---------- RAW DATA ----------
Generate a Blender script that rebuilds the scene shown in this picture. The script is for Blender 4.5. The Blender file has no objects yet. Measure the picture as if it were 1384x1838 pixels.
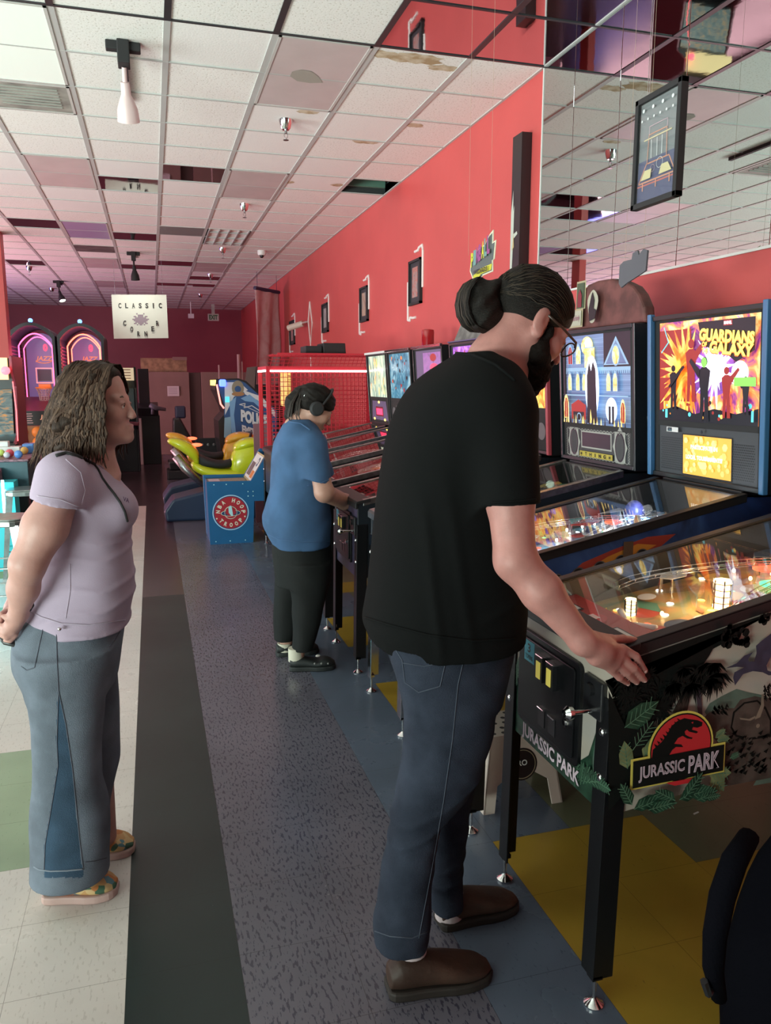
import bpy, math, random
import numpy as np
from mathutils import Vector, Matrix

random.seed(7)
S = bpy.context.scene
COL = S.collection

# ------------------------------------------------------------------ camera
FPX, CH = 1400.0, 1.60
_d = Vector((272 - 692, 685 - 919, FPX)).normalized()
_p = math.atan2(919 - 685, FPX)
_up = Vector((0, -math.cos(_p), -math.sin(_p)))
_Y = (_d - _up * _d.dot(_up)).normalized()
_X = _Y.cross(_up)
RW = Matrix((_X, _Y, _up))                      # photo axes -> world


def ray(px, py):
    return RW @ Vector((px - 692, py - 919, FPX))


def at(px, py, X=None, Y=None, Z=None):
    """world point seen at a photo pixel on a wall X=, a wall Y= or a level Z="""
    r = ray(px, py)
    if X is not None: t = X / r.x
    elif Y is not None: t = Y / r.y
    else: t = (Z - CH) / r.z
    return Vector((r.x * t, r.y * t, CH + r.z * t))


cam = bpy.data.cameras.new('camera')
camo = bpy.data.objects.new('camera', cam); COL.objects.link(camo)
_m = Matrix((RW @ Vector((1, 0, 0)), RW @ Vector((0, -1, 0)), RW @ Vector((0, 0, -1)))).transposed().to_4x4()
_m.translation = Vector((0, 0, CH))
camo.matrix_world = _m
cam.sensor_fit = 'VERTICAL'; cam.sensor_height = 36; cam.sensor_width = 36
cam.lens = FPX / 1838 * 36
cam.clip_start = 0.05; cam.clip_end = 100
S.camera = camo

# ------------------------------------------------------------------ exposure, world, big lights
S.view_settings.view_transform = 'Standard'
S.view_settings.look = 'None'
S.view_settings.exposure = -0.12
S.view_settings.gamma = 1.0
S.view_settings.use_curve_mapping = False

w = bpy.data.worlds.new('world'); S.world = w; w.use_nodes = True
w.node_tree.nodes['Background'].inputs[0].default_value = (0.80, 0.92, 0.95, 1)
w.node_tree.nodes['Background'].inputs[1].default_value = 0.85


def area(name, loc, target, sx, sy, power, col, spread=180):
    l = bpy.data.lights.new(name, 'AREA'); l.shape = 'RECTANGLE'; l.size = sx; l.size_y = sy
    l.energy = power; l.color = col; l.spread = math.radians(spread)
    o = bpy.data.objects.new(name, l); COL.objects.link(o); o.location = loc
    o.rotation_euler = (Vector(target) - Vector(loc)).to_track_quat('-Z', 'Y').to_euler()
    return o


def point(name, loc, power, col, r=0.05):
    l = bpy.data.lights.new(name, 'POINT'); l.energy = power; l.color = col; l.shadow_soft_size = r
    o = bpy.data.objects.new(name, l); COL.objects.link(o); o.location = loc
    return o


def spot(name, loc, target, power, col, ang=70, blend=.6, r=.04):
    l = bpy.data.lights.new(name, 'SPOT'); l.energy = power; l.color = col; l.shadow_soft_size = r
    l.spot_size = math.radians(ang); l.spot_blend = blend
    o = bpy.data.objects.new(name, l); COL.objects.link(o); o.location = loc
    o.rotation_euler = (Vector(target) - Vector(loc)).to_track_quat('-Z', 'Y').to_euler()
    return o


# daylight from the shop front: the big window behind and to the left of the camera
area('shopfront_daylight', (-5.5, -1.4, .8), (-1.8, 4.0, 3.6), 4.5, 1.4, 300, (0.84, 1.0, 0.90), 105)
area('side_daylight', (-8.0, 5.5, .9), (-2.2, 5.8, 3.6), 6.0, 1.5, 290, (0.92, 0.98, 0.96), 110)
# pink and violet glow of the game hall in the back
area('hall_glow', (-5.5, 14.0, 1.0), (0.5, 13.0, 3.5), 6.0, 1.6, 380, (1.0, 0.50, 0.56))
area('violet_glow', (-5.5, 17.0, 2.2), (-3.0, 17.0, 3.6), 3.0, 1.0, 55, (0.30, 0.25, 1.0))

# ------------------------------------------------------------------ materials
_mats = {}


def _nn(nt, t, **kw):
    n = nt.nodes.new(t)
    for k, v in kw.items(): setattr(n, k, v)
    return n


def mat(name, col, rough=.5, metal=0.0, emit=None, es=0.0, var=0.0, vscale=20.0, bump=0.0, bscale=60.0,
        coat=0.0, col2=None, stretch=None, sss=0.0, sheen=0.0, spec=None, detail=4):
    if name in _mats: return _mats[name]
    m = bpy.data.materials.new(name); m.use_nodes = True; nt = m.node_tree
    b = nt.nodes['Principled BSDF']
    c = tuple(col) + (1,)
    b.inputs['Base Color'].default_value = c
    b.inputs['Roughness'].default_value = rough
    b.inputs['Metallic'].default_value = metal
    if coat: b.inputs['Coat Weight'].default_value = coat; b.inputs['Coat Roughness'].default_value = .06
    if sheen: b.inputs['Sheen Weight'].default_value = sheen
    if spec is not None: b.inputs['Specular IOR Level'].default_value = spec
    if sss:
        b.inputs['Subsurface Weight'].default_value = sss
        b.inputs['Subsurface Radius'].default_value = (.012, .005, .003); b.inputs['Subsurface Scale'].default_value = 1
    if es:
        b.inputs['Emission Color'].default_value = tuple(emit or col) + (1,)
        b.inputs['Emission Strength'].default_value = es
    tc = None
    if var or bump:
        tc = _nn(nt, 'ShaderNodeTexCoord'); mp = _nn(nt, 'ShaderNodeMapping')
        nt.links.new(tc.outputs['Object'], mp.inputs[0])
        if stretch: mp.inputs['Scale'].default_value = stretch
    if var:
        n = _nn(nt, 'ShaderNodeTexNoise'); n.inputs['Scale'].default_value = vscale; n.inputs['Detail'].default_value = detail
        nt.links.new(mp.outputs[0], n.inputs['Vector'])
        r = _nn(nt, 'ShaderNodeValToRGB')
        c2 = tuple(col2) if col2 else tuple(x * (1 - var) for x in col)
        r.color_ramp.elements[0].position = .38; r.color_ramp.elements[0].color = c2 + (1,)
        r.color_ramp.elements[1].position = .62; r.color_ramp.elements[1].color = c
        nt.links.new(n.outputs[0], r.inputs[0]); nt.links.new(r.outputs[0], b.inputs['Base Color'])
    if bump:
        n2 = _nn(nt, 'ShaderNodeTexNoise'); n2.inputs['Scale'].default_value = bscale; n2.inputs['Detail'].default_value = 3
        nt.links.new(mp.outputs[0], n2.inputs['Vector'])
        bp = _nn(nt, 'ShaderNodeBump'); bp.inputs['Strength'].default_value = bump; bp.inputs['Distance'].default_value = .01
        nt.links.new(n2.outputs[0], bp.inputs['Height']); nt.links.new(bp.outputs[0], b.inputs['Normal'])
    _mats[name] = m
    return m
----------
## EXERCISE DETAILS
From the first line of the material down to the line containing "return RW @", inclusive, return each line exactly, skipping any picture.

## SOLUTION FOR THIS TASK
Generate a Blender script that rebuilds the scene shown in this picture. The script is for Blender 4.5. The Blender file has no objects yet. Measure the picture as if it were 1384x1838 pixels.
import bpy, math, random
import numpy as np
from mathutils import Vector, Matrix

random.seed(7)
S = bpy.context.scene
COL = S.collection

# ------------------------------------------------------------------ camera
FPX, CH = 1400.0, 1.60
_d = Vector((272 - 692, 685 - 919, FPX)).normalized()
_p = math.atan2(919 - 685, FPX)
_up = Vector((0, -math.cos(_p), -math.sin(_p)))
_Y = (_d - _up * _d.dot(_up)).normalized()
_X = _Y.cross(_up)
RW = Matrix((_X, _Y, _up))                      # photo axes -> world


def ray(px, py):
    return RW @ Vector((px - 692, py - 919, FPX))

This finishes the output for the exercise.